Pictures do not belong in the output. Reproduce exactly the lines from the start of the records through the line with "COL = SC.collection".
|---|
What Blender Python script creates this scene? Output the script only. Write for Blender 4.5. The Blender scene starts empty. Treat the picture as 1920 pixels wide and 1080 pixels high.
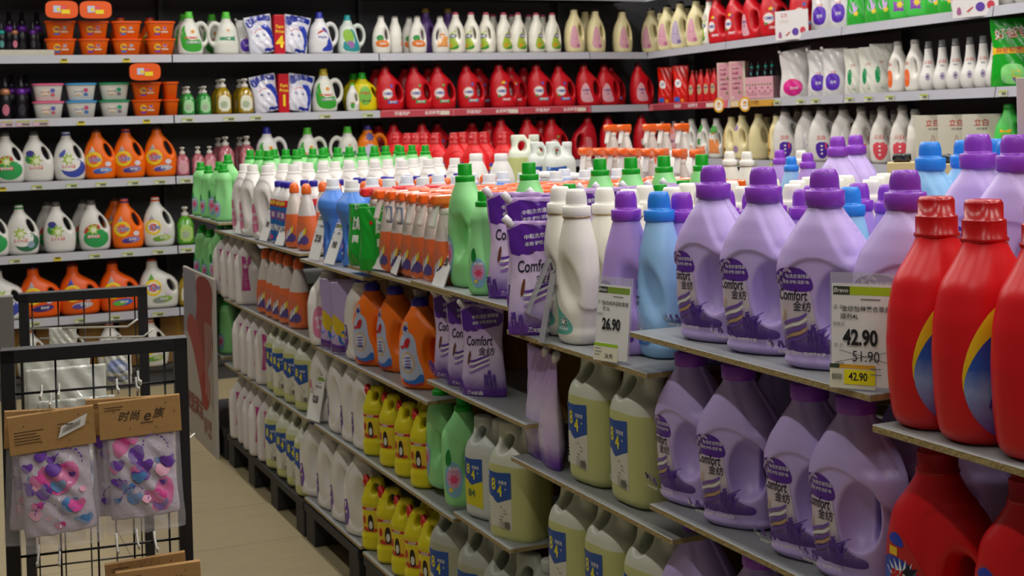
import bpy, bmesh, math, random
import numpy as np
from mathutils import Vector, Matrix
from mathutils.bvhtree import BVHTree
from mathutils.geometry import delaunay_2d_cdt
random.seed(7); rng = np.random.RandomState(3)
PI = math.pi
SC = bpy.context.scene
COL = SC.collection

# ------------------------------------------------------------------ camera
ROLL, PITCH, FPX, PY = .0281, .0091, 2569.9, 251.4
CP = np.array([0, 0, 1.5])
_c, _s = math.cos(PITCH), math.sin(PITCH)
_X = np.array([1., 0, 0]); FWD = np.array([0, _c, -_s]); _Z = np.array([0, _s, _c])
RT = math.cos(ROLL)*_X - math.sin(ROLL)*_Z
UP = math.sin(ROLL)*_X + math.cos(ROLL)*_Z
cd = bpy.data.cameras.new('camera'); cam = bpy.data.objects.new('camera', cd); COL.objects.link(cam)
cam.matrix_world = Matrix(((RT[0], UP[0], -FWD[0], CP[0]), (RT[1], UP[1], -FWD[1], CP[1]), (RT[2], UP[2], -FWD[2], CP[2]), (0, 0, 0, 1)))
cd.sensor_width = 36; cd.lens = FPX/1920*36; cd.shift_y = -(540-PY)/1920
cd.clip_start = .05
cd.dof.use_dof = True; cd.dof.focus_distance = 2.3; cd.dof.aperture_fstop = 13
SC.camera = cam
SC.view_settings.view_transform = 'Standard'; SC.view_settings.look = 'None'
SC.view_settings.gamma = 1; SC.view_settings.exposure = 0.06
SC.cycles.max_bounces = 6; SC.cycles.transparent_max_bounces = 12
w = bpy.data.worlds.new('world'); SC.world = w; w.use_nodes = True
w.node_tree.nodes['Background'].inputs[0].default_value = (1, .97, .93, 1)
w.node_tree.nodes['Background'].inputs[1].default_value = .075
LIGHT_W = 14.6

# ------------------------------------------------------------------ places
aI = 1.9908
IO = np.array([.0889, 3.0, 0]); IA = np.array([math.cos(aI), math.sin(aI), 0]); IB = np.array([IA[1], -IA[0], 0])
def isl(s, t, z): return IO + IA*s + IB*t + np.array([0, 0, z])
ROT_I = aI - PI
def proj(P):
    d = np.asarray(P, float)-CP; ww = d@FWD
    return 960+FPX*(d@RT)/ww, PY-FPX*(d@UP)/ww, ww
def at_x(p0, dr, x):
    d0 = p0-CP
    return ((x-960)*(d0@FWD) - FPX*(d0@RT))/(FPX*(dr@RT)-(x-960)*(dr@FWD))
def isx(x, t, z):          # run along the island front at depth t, height z, seen at column x -> s
    return at_x(isl(0, t, z), IA, x)
LD = .4171; LU = np.array([math.cos(LD), math.sin(LD), 0]); LN = np.array([LU[1], -LU[0], 0]); LO = np.array([-1, 8.5616, 0])
RD = 1.9105-PI; RU = np.array([math.cos(RD), math.sin(RD), 0]); RN = np.array([RU[1], -RU[0], 0]); RO = np.array([1.5, 7.9439, 0])
SHZ = [1.950, 1.590, 1.229, .816, .450]
def lwall(x, z, back=.06):
    o = LO - LN*back + np.array([0, 0, z]); return o + LU*at_x(o, LU, x)
def rwall(x, z, back=.06):
    o = RO - RN*back + np.array([0, 0, z]); return o + RU*at_x(o, RU, x)

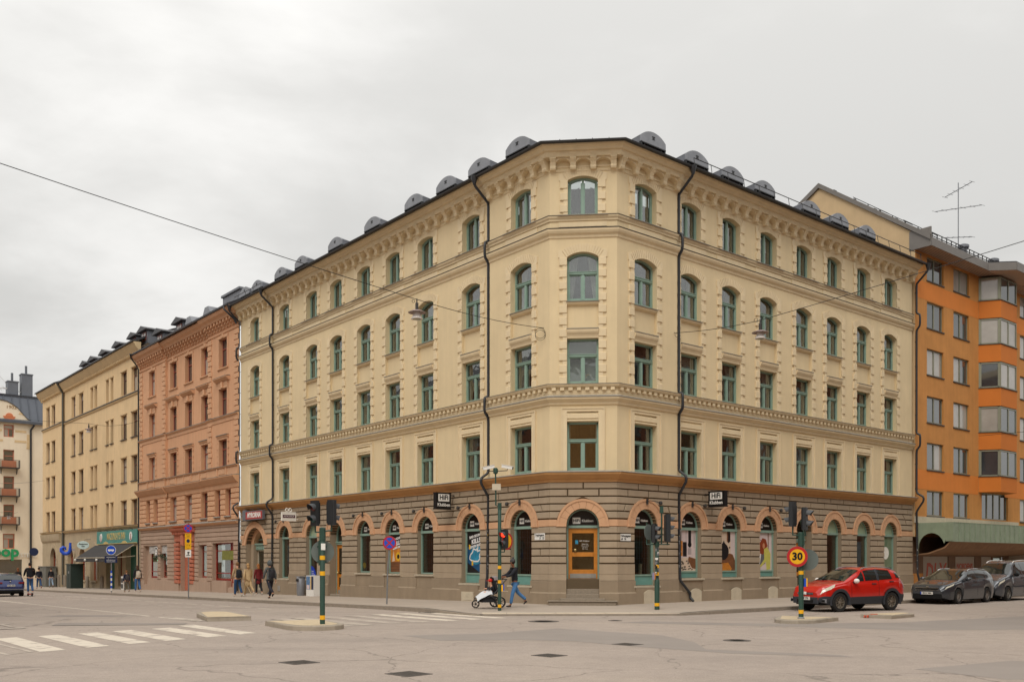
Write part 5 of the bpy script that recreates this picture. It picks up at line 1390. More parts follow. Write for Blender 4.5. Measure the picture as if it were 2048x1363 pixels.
mb = MB(FL); mb.tube([(29.5, 0.95, 17.6), (29.4, 0.9, 17.35), (29.1, 0.35, 16.75), (29.06, 0.26, 16.5)], 0.06, 8); mb.build('drainpipe', M_pipe, S2)
mb = MB(FL); mb.tube([(47.6, 0.95, 17.7), (47.8, 0.8, 17.4), (47.86, 0.35, 16.9), (47.88, 0.22, 16.6), (47.9, 0.2, -0.6)], 0.06, 8); mb.build('drainpipe', M_pipe, S2)

# ---------------------------------------------------------------- yellow building, s 47.9..77.9
S3 = empty('yellow_building', T(*lp(63, 0)), 'long pale yellow building with dark red windows, stone ground floor and a row of dormers', 'building')
w3 = MB(FL); t3 = MB(FL); f3 = MB(FL)
cols3 = [(49.55, 0.72), (52.2, 0.72), (55.4, 0.38), (56.7, 0.38), (60.1, 0.42), (61.3, 0.42), (64.7, 0.70), (67.3, 0.66)]
colsr = [(73.6, 0.66), (75.75, 0.66)]
rows3 = [(15.22, 17.15), (11.60, 13.60), (8.09, 10.10), (4.62, 6.60)]
for s0, s1, d, cols in ((47.95, 70.6, 0.0, cols3), (70.6, 77.9, 0.25, colsr)):
    ops = [(c-a, c+a, z0, z1, 0) for c, a in cols for z0, z1 in rows3]
    wall(w3, s0, s1, 4.4, 18.2, ops, 0.26, d)
    for c, a in cols:
        for i, (z0, z1) in enumerate(rows3):
            obj_win(S3, FL, c, d-0.02, z0, a, z1-z0, M_brownwood, double=False, blindp=0.75)
            t3.sweep([(d, z1), (d+0.04, z1+0.02), (d+0.05, z1+0.10), (d, z1+0.12)], c-a-0.14, c+a+0.14)
            if i in (1, 2): f3.box(c-a-0.08, c+a+0.08, d-0.2, d+0.10, z0-0.05, z0)
    t3.sweep([(d, 14.86), (d+0.08, 14.9), (d+0.12, 15.02), (d, 15.04)], s0, s1); f3.sweep([(d, 15.042), (d+0.16, 15.03), (d+0.16, 15.06), (d, 15.2)], s0, s1)
    t3.sweep([(d, 17.95), (d+0.10, 18.0), (d+0.12, 18.12), (d+0.25, 18.25), (d+0.42, 18.5), (d+0.55, 18.72), (d+0.55, 18.8), (d, 18.82)], s0, s1+(0.4 if s1 > 77 else 0))
    n = int((s1-s0)/0.42)
    dn_ = MB(FL)
    for j in range(n): dn_.box(s0+0.42*j, s0+0.42*j+0.2, d+0.0, d+0.22, 18.02, 18.22)
    dn_.build('dentil_row', M_yellowd, S3, kind='stuff')
    t3.sweep([(d, 4.36), (d+0.1, 4.40), (d+0.22, 4.48), (d+0.25, 4.56), (d, 4.6)], s0, s1+(0.25 if s1 > 77 else 0)); f3.sweep([(d, 4.57), (d+0.27, 4.56), (d+0.27, 4.58), (d, 4.62)], s0, s1)
    r3 = MB(FL); r3.sweep([(d+0.55, 18.82), (d+0.68, 18.80), (d+0.70, 18.90), (-6, 21.8), (-6, 21.7), (d+0.5, 18.82)], s0, s1+(0.4 if s1 > 77 else 0)); r3.build('roof', M_roof, S3)
w3.quad((70.6, 0, 4.4), (70.6, 0, 18.2), (70.6, 0.25, 18.2), (70.6, 0.25, 4.4)); w3.quad((77.9, 0.25, -1.6), (77.9, -12, -1.6), (77.9, -12, 18.8), (77.9, 0.25, 18.8))
w3.build('upper_wall', M_yellow, S3); t3.build('cornice', M_yellowd, S3); f3.build('flashing', M_flashd, S3)
for s in (48.4, 50.9, 54.9, 58.8, 62.2, 64.8): smalldormer(S3, FL, s, -0.4, 18.75, 0.80, 1.0)
g3 = MB(FL)
ARCH3 = [(64.15, 0.95), (68.15, 0.95), (60.6, 0.95)]
wall(g3, 47.95, 70.6, -1.9, 4.4, [(c-a, c+a, -0.05, 2.0, a) for c, a in ARCH3]+[(49.0, 51.6, -1.0, 2.9, 0), (52.6, 53.7, -0.4, 2.9, 0), (54.6, 57.0, -1.0, 2.9, 0)], 0.45, 0.02)
wall(g3, 70.6, 77.9, -1.9, 4.4, [(72.4, 74.6, 0.2, 1.9, 1.1)], 0.45, 0.27)
g3.quad((70.6, 0.02, -1.9), (70.6, 0.02, 4.4), (70.6, 0.27, 4.4), (70.6, 0.27, -1.9))
g3.build('ground_floor_wall', M_sandst, S3)
for c, a in ARCH3+[(73.5, 1.1)]:
    d = 0.27 if c > 70 else 0.02
    zs_ = 1.9 if c > 70 else 2.0; z0 = 0.2 if c > 70 else -0.05
    f = MB(FL)
    Ao, Ai = arc(a, a, 14, c, zs_), arc(a-0.14, a-0.14, 14, c, zs_)
    for i in range(14): f.prism([Ai[i], Ao[i], Ao[i+1], Ai[i+1]], d-0.38, d-0.28)
    f.box(c-a, c-a+0.28, d-0.38, d-0.28, z0, zs_); f.box(c+a-0.28, c+a, d-0.38, d-0.28, z0, zs_); f.box(c-a+0.28, c+a-0.28, d-0.38, d-0.28, zs_-0.06, zs_+0.06); f.box(c-a+0.28, c+a-0.28, d-0.38, d-0.28, z0, z0+0.12)
    w = f.build('arched_window', M_mahog, S3)
    MB(FL).prism(arc(a-0.14, a-0.14, 12, c, zs_), d-0.36, d-0.35).build('pane', M_farglass, w); MB(FL).box(c-a+0.28, c+a-0.28, d-0.36, d-0.35, z0+0.1, zs_-0.06).build('pane', M_farcurtain, w)
    f3_ = MB(FL); f3_.box(c-a-0.05, c+a+0.05, d, d+0.10, z0-0.14, z0); f3_.build('window_sill', M_sandst, S3)
    Ao, Ai = arc(a+0.42, a+0.42, 14, c, zs_), arc(a, a, 14, c, zs_)
    for i in range(0, 14, 2):
        mb = MB(FL); mb.prism([Ai[i], Ai[i+1], Ai[i+2], Ao[i+2], Ao[i+1], Ao[i]], d, d+0.05); mb.build('voussoir', M_sandst, S3)
    for sg in (-1, 1):
        for j in range(7 if c < 70 else 6):
            mb = MB(FL); e = c+sg*(a+0.24+0.06*(j % 2)); mb.bbox(e-0.22, e+0.22, d, d+0.045, z0+0.3*j, z0+0.3*j+0.27, 0.015); mb.build('stone', M_sandst, S3)
for x in (48.3, 58.0, 62.4, 66.2, 70.0, 71.2, 77.3): MB(FL).bbox(x-0.35, x+0.35, 0.02 if x < 70.6 else 0.27, 0.16 if x < 70.6 else 0.42, -2.0, 0.35, 0.03).build('plinth_block', M_granite, S3)
M_pubgreen = mat('pub_green', '#2f6a58', 0.5, var=0.08, ns=3)
for s0, s1 in ((49.0, 51.6), (54.6, 57.0)):
    MB(FL).box(s0+0.05, s1-0.05, -0.40, -0.34, -1.0, 2.9).build('door', M_pubgreen, S3)
shopfront(S3, FL, 52.6, 53.7, -0.4, 2.9, 0.02, M_mahog, 1)
mb = MB(FL); mb.tube([(70.4, 0.7, 18.8), (70.4, 0.5, 18.5), (70.45, 0.16, 17.9), (70.45, 0.16, -0.6)], 0.09, 8); mb.build('drainpipe', mat('weathered_pipe', '#55534b', 0.6), S3)
# rounded bracket under the bay
mb = MB(FL); mb.sweep([(0.27, 3.5), (0.40, 3.7), (0.46, 4.0), (0.5, 4.36), (0.27, 4.36)], 70.7, 77.9); mb.build('bay_bracket', M_sandst, S3)

# ---------------------------------------------------------------- gabled ivory building at the end of the street
F4 = frame(lp(91, 0)*1.0, NL, -DL)      # x along the outward direction of the left facade, normal back towards the junction
F4 = Matrix(((NL.x, -DL.x, 0, lp(91, 0).x), (NL.y, -DL.y, 0, lp(91, 0).y), (0, 0, 1, 0), (0, 0, 0, 1)))
S4 = empty('gabled_building', T(*lp(91, 4)), 'ivory building with curved gable dated 1902 and iron balconies, far left', 'building')
w4 = MB(F4)
bal = [(0.80, 12.5, 14.35), (0.80, 9.2, 11.2), (0.80, 6.0, 8.0)]
ops = [(x-0.55, x+0.55, z0, z1, 0) for x in (0.80, 4.2) for z0, z1 in ((3.9, 6.35-0.6), (12.2, 14.35), (9.0, 11.3), (6.0, 8.2), (15.70, 17.2))]
ops = [(0.80-0.52, 0.80+0.52, 15.75, 17.15, 0), (0.8-0.55, 0.8+0.55, 12.3, 14.3, 0), (0.8-0.55, 0.8+0.55, 9.1, 11.3, 0), (0.8-0.55, 0.8+0.55, 5.9, 8.1, 0), (0.8-0.6, 0.8+0.6, 3.1, 4.8, 0), (-0.55, 2.2, -1.3, 1.9, 0)]
wall(w4, -3.2, 9, -1.6, 17.4, ops, 0.22, 0.0)
gab = [(-1.75, 17.4), (-1.6, 17.62), (-1.1, 17.95), (-0.55, 18.55), (-0.1, 19.1), (0.4, 19.45), (1.0, 19.75), (1.7, 19.85), (2.4, 19.75), (3.0, 19.45), (3.5, 19.1), (3.95, 18.55), (4.5, 17.95), (5.0, 17.62), (5.15, 17.4)]
w4.prism(gab, -0.3, 0.0)
w4.quad((-3.2, 0, -1.6), (-3.2, 0, 17.4), (-3.2, -9, 17.4), (-3.2, -9, -1.6))
w4.build('wall', M_ivory, S4)
cap = MB(F4)
for (xa, za), (xb, zb_) in zip(gab, gab[1:]): cap.prism([(xa, za), (xa, za+0.09), (xb, zb_+0.09), (xb, zb_)], -0.35, 0.08)
cap.build('gable_coping', M_flashd, S4)
r4_ = MB(F4); r4_.sweep([(0.35, 17.35), (0.45, 17.35), (0.48, 17.65), (-0.2, 17.85), (-1.6, 20.6), (-1.6, 20.5)], -3.3, 9); r4_.sweep([(-1.6, 20.55), (-1.45, 20.85), (-6, 21.3)], -3.3, 9)
x = -3.2
while x < 9: r4_.sweep([(-0.19, 17.86), (-0.12, 17.9), (-1.5, 20.65), (-1.6, 20.6)], x, x+0.05); x += 0.85
r4_.build('roof', mat('slate_sheet', '#5a5f68', 0.5, var=0.08, ns=2), S4)
for z0, h, tr in ((15.75, 1.4, 1), (12.3, 2.0, 1), (9.1, 2.2, 1), (5.9, 2.2, 1), (3.1, 1.7, 1)): obj_win(S4, F4, 0.80, 0, z0, 0.52 if z0 > 15 else (0.6 if z0 < 4 else 0.55), h, mat('coral_window_wood', '#c0735a', 0.5), double=z0 > 15 or z0 < 4, blindp=0.2, framew=0.10)
for z0 in (12.3, 9.1, 5.9):
    b = MB(F4); b.box(-0.2, 1.8, 0, 0.75, z0-0.12, z0-0.02)
    for sg in (0.0, 1.6): b.prism([(sg, z0-0.12), (sg+0.05, z0-0.12), (sg+0.05, z0-0.7), (sg, z0-0.7)], 0, 0.06); b.tube([(sg, 0.7, z0-0.12), (sg, 0.35, z0-0.35), (sg, 0.03, z0-0.75)], 0.03, 6)
    bb = b.build('balcony', M_lens, S4)
    rl = MB(F4); rl.tube([(-0.2, 0.02, z0+0.8), (-0.2, 0.75, z0+0.8), (1.8, 0.75, z0+0.8), (1.8, 0.02, z0+0.8)], 0.022, 5)
    for i in range(18): rl.tube([(-0.2+2.0*i/17, 0.75, z0-0.02), (-0.2+2.0*i/17, 0.75, z0+0.8)], 0.013, 4)
    for i in range(5): rl.tube([(1.8, 0.15*i, z0-0.02), (1.8, 0.15*i, z0+0.8)], 0.013, 4); rl.tube([(-0.2, 0.15*i, z0-0.02), (-0.2, 0.15*i, z0+0.8)], 0.013, 4)
    rl.build('railing', M_lens, bb)
    MB(F4).box(0.05, 1.55, 0.03, 0.06, z0, z0+0.78).build('door_panel', mat('coral_panel', '#c8805c', 0.6), bb)
o = MB(facing(F4, 0.75, 0.0, 18.0)); o.add([(0.55*math.sin(t)*1.0, 0.12+0.42*math.cos(t), 0.06) for t in [R_(-90+18*i) for i in range(11)]], [tuple(range(11))[::-1]]); o.prism(arc(0.36, 0.36, 10, 0, 0.1), 0, 0.06)
o = MB(F4); o.prism(arc(0.40, 0.42, 12, 0.75, 18.05), 0, 0.08); o.prism([(0.75+0.62*math.cos(R_(180+18*i)), 18.1+0.42*math.sin(R_(180+18*i))) for i in range(11)][::-1], 0, 0.06); o.build('shell_ornament', M_brickred, S4)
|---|
RESULT FOR THIS TASK:
What Blender Python script creates this scene? Output the script only. Write for Blender 4.5. The Blender scene starts empty. Treat the picture as 1920 pixels wide and 1080 pixels high.
import bpy, bmesh, math, random
import numpy as np
from mathutils import Vector, Matrix
from mathutils.bvhtree import BVHTree
from mathutils.geometry import delaunay_2d_cdt
random.seed(7); rng = np.random.RandomState(3)
PI = math.pi
SC = bpy.context.scene
COL = SC.collection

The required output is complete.